■ Objective
Copy all lines of the listing that include the string "script".

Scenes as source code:

━━━━━━

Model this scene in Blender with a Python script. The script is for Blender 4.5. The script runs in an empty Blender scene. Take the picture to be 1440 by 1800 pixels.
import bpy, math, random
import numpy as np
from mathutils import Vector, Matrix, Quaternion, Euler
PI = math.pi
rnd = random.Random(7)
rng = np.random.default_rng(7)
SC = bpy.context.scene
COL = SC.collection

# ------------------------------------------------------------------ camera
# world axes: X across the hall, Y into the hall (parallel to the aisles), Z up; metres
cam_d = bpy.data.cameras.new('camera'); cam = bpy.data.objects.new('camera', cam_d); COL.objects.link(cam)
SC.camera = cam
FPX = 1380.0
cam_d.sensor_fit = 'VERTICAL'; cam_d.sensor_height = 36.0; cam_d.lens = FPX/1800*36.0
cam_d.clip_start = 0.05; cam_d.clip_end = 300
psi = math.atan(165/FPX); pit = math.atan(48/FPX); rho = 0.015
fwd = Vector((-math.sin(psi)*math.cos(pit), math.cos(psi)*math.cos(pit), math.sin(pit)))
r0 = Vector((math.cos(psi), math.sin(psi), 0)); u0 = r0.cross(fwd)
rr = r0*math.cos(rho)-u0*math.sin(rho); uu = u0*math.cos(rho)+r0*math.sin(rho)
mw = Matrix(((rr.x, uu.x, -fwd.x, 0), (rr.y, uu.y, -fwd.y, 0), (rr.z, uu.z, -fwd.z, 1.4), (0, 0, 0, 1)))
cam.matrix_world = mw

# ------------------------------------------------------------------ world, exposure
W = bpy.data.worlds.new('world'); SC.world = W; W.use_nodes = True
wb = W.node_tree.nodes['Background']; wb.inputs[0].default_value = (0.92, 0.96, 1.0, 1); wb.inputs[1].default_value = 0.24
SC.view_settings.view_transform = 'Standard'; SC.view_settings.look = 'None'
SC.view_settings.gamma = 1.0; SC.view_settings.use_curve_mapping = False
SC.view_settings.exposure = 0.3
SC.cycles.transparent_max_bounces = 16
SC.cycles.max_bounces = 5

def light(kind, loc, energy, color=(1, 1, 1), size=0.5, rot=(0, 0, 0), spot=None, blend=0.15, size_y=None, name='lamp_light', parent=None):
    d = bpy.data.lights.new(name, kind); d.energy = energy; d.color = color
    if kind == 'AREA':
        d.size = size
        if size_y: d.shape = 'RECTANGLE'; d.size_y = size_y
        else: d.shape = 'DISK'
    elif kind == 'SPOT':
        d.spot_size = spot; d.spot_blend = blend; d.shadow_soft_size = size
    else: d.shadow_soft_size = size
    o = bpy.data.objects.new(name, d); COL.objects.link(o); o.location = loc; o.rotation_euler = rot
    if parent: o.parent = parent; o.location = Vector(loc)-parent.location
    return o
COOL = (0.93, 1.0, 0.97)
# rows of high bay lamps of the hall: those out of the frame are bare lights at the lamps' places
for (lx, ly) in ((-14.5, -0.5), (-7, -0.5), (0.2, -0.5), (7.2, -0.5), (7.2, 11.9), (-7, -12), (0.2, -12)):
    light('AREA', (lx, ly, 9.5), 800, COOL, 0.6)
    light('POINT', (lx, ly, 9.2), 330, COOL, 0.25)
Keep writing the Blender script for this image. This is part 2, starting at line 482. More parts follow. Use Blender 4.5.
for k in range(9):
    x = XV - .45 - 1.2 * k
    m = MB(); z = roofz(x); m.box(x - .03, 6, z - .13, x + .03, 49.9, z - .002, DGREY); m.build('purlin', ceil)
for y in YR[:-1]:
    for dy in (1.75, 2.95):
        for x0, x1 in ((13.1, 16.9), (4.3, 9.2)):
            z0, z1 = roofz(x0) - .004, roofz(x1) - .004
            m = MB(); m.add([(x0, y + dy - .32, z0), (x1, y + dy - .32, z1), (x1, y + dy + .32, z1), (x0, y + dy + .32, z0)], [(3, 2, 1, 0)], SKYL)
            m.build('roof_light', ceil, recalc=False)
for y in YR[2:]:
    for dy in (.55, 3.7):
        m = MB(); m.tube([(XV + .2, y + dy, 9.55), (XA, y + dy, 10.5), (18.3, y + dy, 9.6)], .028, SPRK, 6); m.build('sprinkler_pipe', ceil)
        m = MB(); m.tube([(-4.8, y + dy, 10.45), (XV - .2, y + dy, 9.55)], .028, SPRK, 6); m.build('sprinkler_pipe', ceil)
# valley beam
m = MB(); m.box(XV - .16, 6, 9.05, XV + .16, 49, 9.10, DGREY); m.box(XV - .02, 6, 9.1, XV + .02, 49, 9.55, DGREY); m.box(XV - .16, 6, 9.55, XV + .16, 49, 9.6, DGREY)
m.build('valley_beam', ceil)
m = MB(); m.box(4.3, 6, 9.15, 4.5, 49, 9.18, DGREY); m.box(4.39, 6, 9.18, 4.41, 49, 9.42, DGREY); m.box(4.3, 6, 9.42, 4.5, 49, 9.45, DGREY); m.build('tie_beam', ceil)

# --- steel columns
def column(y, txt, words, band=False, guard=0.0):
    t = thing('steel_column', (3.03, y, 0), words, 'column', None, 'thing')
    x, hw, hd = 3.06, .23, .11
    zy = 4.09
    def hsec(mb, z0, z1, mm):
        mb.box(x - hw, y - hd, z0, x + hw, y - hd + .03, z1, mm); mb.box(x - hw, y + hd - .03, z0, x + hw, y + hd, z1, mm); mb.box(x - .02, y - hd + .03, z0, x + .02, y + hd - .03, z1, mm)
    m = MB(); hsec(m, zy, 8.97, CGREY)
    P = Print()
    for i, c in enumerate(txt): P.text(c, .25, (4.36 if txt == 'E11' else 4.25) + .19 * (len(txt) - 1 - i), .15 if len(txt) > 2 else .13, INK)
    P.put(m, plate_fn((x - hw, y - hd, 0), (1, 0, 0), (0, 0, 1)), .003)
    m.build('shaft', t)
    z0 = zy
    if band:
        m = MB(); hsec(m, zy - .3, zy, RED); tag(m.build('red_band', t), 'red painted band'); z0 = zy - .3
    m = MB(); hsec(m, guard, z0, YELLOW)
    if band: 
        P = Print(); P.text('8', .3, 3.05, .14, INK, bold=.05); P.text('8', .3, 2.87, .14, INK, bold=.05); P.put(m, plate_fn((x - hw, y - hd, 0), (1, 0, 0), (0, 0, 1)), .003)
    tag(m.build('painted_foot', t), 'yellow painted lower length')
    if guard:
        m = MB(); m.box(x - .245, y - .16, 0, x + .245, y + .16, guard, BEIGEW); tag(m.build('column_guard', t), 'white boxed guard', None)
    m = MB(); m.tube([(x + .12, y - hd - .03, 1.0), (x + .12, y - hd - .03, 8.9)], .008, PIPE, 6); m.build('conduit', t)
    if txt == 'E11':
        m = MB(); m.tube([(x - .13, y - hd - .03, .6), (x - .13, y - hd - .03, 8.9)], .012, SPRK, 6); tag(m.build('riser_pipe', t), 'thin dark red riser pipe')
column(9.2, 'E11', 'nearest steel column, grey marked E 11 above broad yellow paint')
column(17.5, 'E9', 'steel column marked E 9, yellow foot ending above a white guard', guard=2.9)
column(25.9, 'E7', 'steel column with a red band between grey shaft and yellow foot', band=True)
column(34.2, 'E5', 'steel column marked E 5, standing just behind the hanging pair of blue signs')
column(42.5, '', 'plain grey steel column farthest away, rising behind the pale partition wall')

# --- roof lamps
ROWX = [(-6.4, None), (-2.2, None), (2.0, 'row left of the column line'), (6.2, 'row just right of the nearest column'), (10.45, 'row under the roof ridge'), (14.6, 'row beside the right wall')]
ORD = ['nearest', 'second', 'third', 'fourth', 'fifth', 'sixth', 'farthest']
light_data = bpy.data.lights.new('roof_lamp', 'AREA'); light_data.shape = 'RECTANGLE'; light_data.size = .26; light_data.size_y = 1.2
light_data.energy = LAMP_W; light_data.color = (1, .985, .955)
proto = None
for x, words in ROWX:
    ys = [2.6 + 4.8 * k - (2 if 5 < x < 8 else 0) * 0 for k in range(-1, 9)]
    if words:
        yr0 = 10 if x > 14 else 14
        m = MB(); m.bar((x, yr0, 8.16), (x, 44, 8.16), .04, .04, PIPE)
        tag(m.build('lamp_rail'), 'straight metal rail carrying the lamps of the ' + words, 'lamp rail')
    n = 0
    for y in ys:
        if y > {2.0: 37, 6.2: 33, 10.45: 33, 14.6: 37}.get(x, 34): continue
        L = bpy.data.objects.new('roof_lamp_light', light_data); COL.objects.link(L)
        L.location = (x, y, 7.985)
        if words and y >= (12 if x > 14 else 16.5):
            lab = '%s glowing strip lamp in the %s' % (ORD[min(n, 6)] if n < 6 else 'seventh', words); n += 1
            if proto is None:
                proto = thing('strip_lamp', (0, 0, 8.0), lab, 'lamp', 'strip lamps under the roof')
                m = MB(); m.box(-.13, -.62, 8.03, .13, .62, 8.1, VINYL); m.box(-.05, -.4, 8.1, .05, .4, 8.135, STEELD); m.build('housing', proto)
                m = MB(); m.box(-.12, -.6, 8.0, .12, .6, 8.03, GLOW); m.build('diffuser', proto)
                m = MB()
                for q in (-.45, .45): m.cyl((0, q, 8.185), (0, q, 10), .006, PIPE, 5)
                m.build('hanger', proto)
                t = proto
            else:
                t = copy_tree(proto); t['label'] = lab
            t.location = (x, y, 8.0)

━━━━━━

■ Worked answer
Model this scene in Blender with a Python script. The script is for Blender 4.5. The script runs in an empty Blender scene. Take the picture to be 1440 by 1800 pixels.
Keep writing the Blender script for this image. This is part 2, starting at line 482. More parts follow. Use Blender 4.5.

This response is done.